The chain rule is an essential tool for differentiating composite functions. Composite functions are functions nested within each other, like in the function given: \( f(x) = (x^3 - 6)^4 \). If we consider this as a function \(g\) inside another function \(h\), then \(g(x) = x^3 - 6\) and \(h(u) = u^4\), where \(u = g(x)\).
The chain rule states that the derivative of \(h(g(x))\) is the derivative of \(h(u)\) with respect to \(u\), times the derivative of \(g(x)\) with respect to \(x\). This looks like:

• Derivative of the outer function: \(h'(u) = 4u^3\)
• Derivative of the inner function: \(g'(x) = 3x^2\)
• Apply the chain rule: \(f'(x) = 4(x^3 - 6)^3 \, (3x^2)\)

The chain rule helps simplify the process of handling and differentiating these complicated functions with nested layers.

The product rule is employed when differentiating functions that are products of two separate functions. For example, when finding the second derivative in the given problem, we encountered \(f'(x) = 12x^2(x^3 - 6)^3\).
In this scenario, think of these as two functions, \(u\) and \(v\), where \(u(x) = 12x^2\) and \(v(x) = (x^3 - 6)^3\). The product rule states that to differentiate \(u(x)v(x)\), you do:

• \( (uv)' = u'v + uv' \)
• \( u'(x) = 24x \)
• \( v'(x) = 3(x^3 - 6)^2 \, (3x^2) \)

Using the product rule, this simplifies to: \[ f''(x) = 24x(x^3 - 6)^3 + 12x^2 \cdot 3(x^3 - 6)^2 \cdot 3x^2 \]The product rule ensures each part of the product is considered and accurately differentiated, maintaining the integrity of the function.

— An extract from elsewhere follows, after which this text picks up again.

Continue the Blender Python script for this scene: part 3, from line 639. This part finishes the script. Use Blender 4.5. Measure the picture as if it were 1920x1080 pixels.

Higher-order derivatives involve finding the second, third, or even higher derivatives of a function. These derivatives reveal information about the behavior and curvature of the function at various points.
In the given exercise, the third derivative \(f'''(x)\) is found by differentiating the second derivative \(f''(x) = 36x(x^3 - 6)^2 \cdot (x^2 + 4x^4)\). In this step:

• Carefully apply both the product and chain rules again.
• Ensure each differentiation process is followed correctly.
• The result gives the third derivative: \( f'''(x) = 36(x^3-6)^2 \cdot (30x^4 + 28x^2 - 3) \)

Having the third derivative helps understand how the rate of change of the rate of change (acceleration, for instance) behaves. It’s particularly valuable in physics and dynamics studies where such details are crucial.